Is there a ruling in any of the Pathfinder books (either RAW or RAI, excl 3rd party material) that would allow an NPC to target the square of an invisible foe after seeing his fellow NPC receiving damage from no where?

The question came up after my rogue character used AOO after AOO to almost single handedly tear through four stone giants yesterday.

The character is a Human Rogue 11/Wizard 1 with a wand of greater invisibility and 7 AOO/rnd. Yesterday he stepped up to four stone giants while invisible and waited for them to pass, granting him his AOO as another wizard PC summoned a monster next to him (Wiz has see invisibility) which attacked. The rogue has a talent granting him an AOO whenever an adjacent enemy receives damage. So that's the situation as it was set up.

What happened is that the rogue got two AOOs in as soon as the first giant moved past to hit the bear. The bear hit the giant in return after which the rogue took a third AOO, killing the giant. This continued for two rounds with the rogue 5ft stepping as needed, killing the 4 giants while only getting hit once by one that he stabbed without moving afterwards.

This combination seems grossly overpowered but rules wise we cannot find anything wrong with it. What are we missing?

  • \$\begingroup\$ Reminder: comments are for clarifying content, not posting small or incomplete answers. Please use answer posts to submit answers instead. Prior comments containing answers have been removed. \$\endgroup\$ Commented Jun 17, 2016 at 14:34

2 Answers 2


(Greater) Invisibility grants a lot of benefits, but it does have limits.

You can just guess the square

Even if you haven't pinpointed the exact location of your target, you can just guess and hit a square that you think your enemy might be in:

If a character tries to attack an invisible creature whose location he has not pinpointed, have the player choose the space where the character will direct the attack. If the invisible creature is there, conduct the attack normally. If the enemy's not there, roll the miss chance as if it were there and tell him that the character has missed, regardless of the result. That way the player doesn't know whether the attack missed because the enemy's not there or because you successfully rolled the miss chance.

Finding invisible creatures in combat

Even without any magic support, such as see invisibility, glitterdust or invisibility purge, pinpointing the location of an invisible creature is not too hard.

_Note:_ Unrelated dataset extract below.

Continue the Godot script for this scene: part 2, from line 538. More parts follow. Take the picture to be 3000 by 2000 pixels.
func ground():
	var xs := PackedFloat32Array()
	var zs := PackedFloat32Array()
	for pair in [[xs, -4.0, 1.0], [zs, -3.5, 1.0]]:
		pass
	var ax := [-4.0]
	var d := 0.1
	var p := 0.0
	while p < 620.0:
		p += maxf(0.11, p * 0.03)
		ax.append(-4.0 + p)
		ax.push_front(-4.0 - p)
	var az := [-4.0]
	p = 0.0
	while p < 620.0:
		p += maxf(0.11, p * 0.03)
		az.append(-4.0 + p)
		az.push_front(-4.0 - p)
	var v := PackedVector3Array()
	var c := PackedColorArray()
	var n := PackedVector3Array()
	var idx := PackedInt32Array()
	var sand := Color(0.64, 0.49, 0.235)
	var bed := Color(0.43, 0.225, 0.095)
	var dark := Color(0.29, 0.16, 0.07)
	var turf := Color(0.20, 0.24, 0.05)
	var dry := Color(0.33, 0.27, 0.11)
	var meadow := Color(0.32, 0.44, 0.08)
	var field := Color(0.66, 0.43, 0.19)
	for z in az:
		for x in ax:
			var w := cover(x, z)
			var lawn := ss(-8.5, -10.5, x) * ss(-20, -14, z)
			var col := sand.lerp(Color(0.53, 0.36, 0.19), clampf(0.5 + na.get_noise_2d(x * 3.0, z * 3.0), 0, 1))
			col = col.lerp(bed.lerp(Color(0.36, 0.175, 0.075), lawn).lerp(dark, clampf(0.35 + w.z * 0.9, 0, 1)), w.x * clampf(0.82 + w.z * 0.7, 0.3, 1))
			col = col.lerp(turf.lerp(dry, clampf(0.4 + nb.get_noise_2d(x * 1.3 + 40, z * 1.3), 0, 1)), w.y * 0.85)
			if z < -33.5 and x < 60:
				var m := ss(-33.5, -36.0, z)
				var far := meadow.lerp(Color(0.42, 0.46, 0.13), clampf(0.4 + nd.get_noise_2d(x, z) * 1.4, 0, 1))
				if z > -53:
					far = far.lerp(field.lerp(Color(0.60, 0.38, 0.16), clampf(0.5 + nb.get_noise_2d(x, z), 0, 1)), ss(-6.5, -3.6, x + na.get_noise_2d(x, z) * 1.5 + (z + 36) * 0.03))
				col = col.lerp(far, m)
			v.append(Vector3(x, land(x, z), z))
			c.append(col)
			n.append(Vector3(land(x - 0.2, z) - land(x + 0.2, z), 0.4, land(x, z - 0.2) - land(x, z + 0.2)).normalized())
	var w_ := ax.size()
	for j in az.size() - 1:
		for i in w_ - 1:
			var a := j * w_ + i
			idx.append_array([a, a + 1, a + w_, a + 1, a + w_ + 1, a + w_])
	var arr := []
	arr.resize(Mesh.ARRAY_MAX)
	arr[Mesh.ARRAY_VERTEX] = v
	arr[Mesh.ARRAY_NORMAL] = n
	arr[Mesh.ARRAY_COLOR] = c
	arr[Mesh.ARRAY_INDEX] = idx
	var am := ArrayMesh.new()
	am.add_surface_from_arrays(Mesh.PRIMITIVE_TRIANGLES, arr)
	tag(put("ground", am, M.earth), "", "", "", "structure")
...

Note that once the rogue's location was pinpointed by a creature, yelling out his location, e.g. "Directly in front of me"/"He just stabbed my ankle" to his friends as a free action, making it easier for the others to "guess" his location correctly.

A creature can generally notice the presence of an active invisible creature within 30 feet with a DC 20 Perception check. The observer gains a hunch that “something's there” but can't see it or target it accurately with an attack. It's practically impossible (+20 DC) to pinpoint an invisible creature's location with a Perception check.

Invisible creature is... Perception DC Modifier
In combat or speaking -20

Pinpointing an invisible creature using perception is a DC 40 perception check, which is quite high indeed. However, the DC is lowered by 20 if the creature is in combat, such as your rogue.

Your stone giants have a perception modifier of +12. They can attempt the DC 20 perception check as a move action and then try to smack the rogue with their greatclub (at 50% miss chance) as their standard action, and yell out his location "Directly in front of me" to his friends as a free action.

Should that fail, you can always resort to groping around, checking two squares as a standard action:

A creature can grope about to find an invisible creature. A character can make a touch attack with his hands or a weapon into two adjacent 5-foot squares using a standard action. If an invisible target is in the designated area, there is a 50% miss chance on the touch attack. If successful, the groping character deals no damage but has successfully pinpointed the invisible creature's current location. [...]

  • \$\begingroup\$ Thanks, that's exactly what I was looking for! Good to know about groping and the lower difficulty to perception while the invisible character is in combat! \$\endgroup\$
    – Bob
    Commented Dec 10, 2015 at 14:58
  • 1
    \$\begingroup\$ If the rogue actively uses stealth, then the 20 or 40 from invisibility is added to the stealth check, rather than just being a constant DC. Otoh, attacking ends stealth, and re-stealthing takes a move action, so you can't keep the stealth while making AOOs. \$\endgroup\$
    – Topquark
    Commented Dec 11, 2015 at 1:17

Another common way used by my own group to detect invisible creatures is to just carefully walk through multiple squares of the battlefield. As explained in this rule, you generally can't move into a square occupied by an enemy, invisible or not. A square you can't move into is a square likely containing an invisible opponent. Note that this doesn't work if the creatures involved are more than three sizes different.